Scott Jagow: Immigration has been one of the top issues in the election so far, especially on the Republican side. Of course, issue number one has been the slowing economy. Commentator Will Wilkinson says there's a connection between the two.


Will Wilkinson: Ask two different economists and you'll get three different answers about whether or not the U.S. economy is about to enter a recession. However things pan out, now's a great time to contemplate what scholars have learned about the consequences of recession: Sustained economic slowdown is more than a pain in the pocketbook. If recession drags on too long, it can poison a nation's moral climate.

In his 2005 book "The Moral Consequences of Economic Growth," Harvard economist Benjamin M. Friedman shows that time and again, economic expansion has fostered greater opportunity, tolerance, social mobility and a concern for fairness. Meanwhile, economic contraction has gone hand-in-hand historically with xenophobia, self-defeating trade protectionism and the political persecution of minorities.

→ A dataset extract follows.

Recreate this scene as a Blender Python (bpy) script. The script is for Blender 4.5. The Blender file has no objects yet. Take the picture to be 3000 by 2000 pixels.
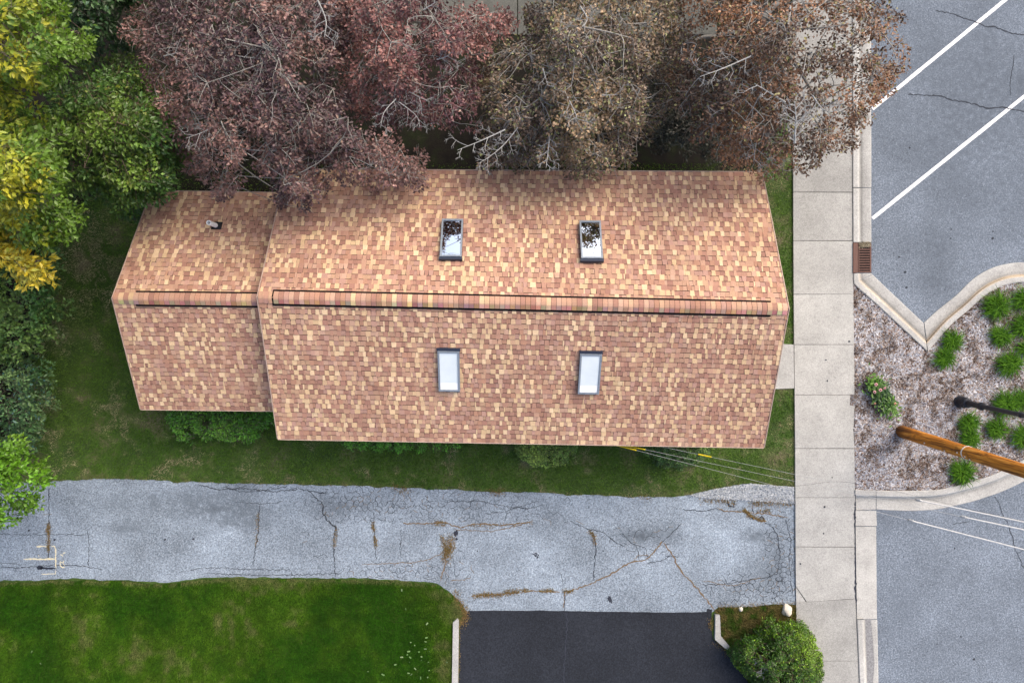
import bpy, bmesh, math, random
import numpy as np
from mathutils import Vector, Matrix
from mathutils.geometry import tessellate_polygon, delaunay_2d_cdt

random.seed(7)
R = math.radians
H = 22.0            # camera height above the road, metres
F = 2000.0          # focal length in photograph pixels (24 mm on 36 mm, 3000 px wide)

# ------------------------------------------------------------------ camera, sky, sun, exposure
scn = bpy.context.scene
cam_d = bpy.data.cameras.new("camera")
cam = bpy.data.objects.new("camera", cam_d)
scn.collection.objects.link(cam)
cam.location = (0, 0, H)
cam.rotation_euler = (0, 0, 0)
cam_d.lens = 24.0
cam_d.sensor_width = 36.0
cam_d.clip_start = 0.1
cam_d.clip_end = 2000
scn.camera = cam

SUN_AZ = R(48)      # clockwise from +Y
SUN_EL = R(47)
world = bpy.data.worlds.new("World")
scn.world = world
world.use_nodes = True
wn = world.node_tree
bg = wn.nodes["Background"]
sky = wn.nodes.new("ShaderNodeTexSky")
sky.sky_type = 'NISHITA'
sky.sun_disc = False
sky.sun_elevation = SUN_EL
sky.sun_rotation = SUN_AZ
sky.air_density = 1.0
sky.dust_density = 6.0
sky.ozone_density = 0.6
bg.inputs[1].default_value = 0.15
wn.links.new(sky.outputs[0], bg.inputs[0])

sun_d = bpy.data.lights.new("sun", 'SUN')
sun_d.energy = 0.8
sun_d.angle = R(48)
sun_d.color = (1.0, 0.87, 0.70)
sun = bpy.data.objects.new("sun", sun_d)
scn.collection.objects.link(sun)
sdir = Vector((math.sin(SUN_AZ) * math.cos(SUN_EL), math.cos(SUN_AZ) * math.cos(SUN_EL), math.sin(SUN_EL)))
sun.rotation_euler = sdir.to_track_quat('Z', 'Y').to_euler()
sun.location = sdir * 60

vs = scn.view_settings
vs.view_transform = 'Standard'
vs.look = 'None'
vs.gamma = 1
vs.use_curve_mapping = False
vs.exposure = 0.80

# ------------------------------------------------------------------ helpers
def P(px, py, z=0.0):
    """world point at height z that the photograph shows at (px, py)"""
    k = (H - z) / F
    return Vector(((px - 1500) * k, (1000 - py) * k, z))

def srgb(r, g, b):
    def f(c):
        c /= 255.0
        return c / 12.92 if c <= 0.04045 else ((c + 0.055) / 1.055) ** 2.4
    return (f(r), f(g), f(b))

def tag(o, label=None, cat=None, group=None, kind=None):
    if label: o["label"] = label
    if cat: o["category"] = cat
    if group: o["group"] = group
    if kind: o["kind"] = kind
    return o

def link(o, parent=None):
    scn.collection.objects.link(o)
    if parent is not None:
        o.parent = parent
        o.matrix_parent_inverse = Matrix.Translation(parent_loc(parent)).inverted()
    return o

def parent_loc(p):
    v = Vector(p.location)
    while p.parent is not None:      # children sit with identity world transforms
        p = p.parent
        if p.type == 'EMPTY':
            v = v + Vector(p.location) * 0
    return v

def empty(name, loc=(0, 0, 0)):
    o = bpy.data.objects.new(name, None)
    o.location = loc
    o.empty_display_size = 0.2
    scn.collection.objects.link(o)
    return o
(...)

When the economic pie is expanding, and most of us are enjoying rising standards of living, we tend to feel optimistic, expansive, magnanimous. When jobs are thick on the ground and livin' is easy, we're most likely to feel there's enough for everybody. Racial equality in the U.S. has most often made strides when poor whites have felt that they had the least to lose from the economic advance of blacks during periods of growth.

But when the economy starts to shrink, and we feel we're stalling or sliding backward, we become all too ready to consolidate our own advantages -- to slam the gates of opportunity and bolt them behind us. It's no accident that new immigrants are least welcome when citizens sense they're fighting for shares of a shrinking pie. The divide between "us" and "them" sharpens in protracted recessions. And democratic majorities can turn ugly.

Thankfully, there is no reason to expect the coming recession, if one is coming at all, to last long enough to test the limits of liberal tolerance. This is just the mild bottom of the business cycle's pendulum swing. But the prospect of recession should remind us of the dangers of decline. And it should remind us to be grateful for the less tangible gifts of growth.

Jagow: Will Wilkinson is a policy analyst at the Cato Institute in Washington.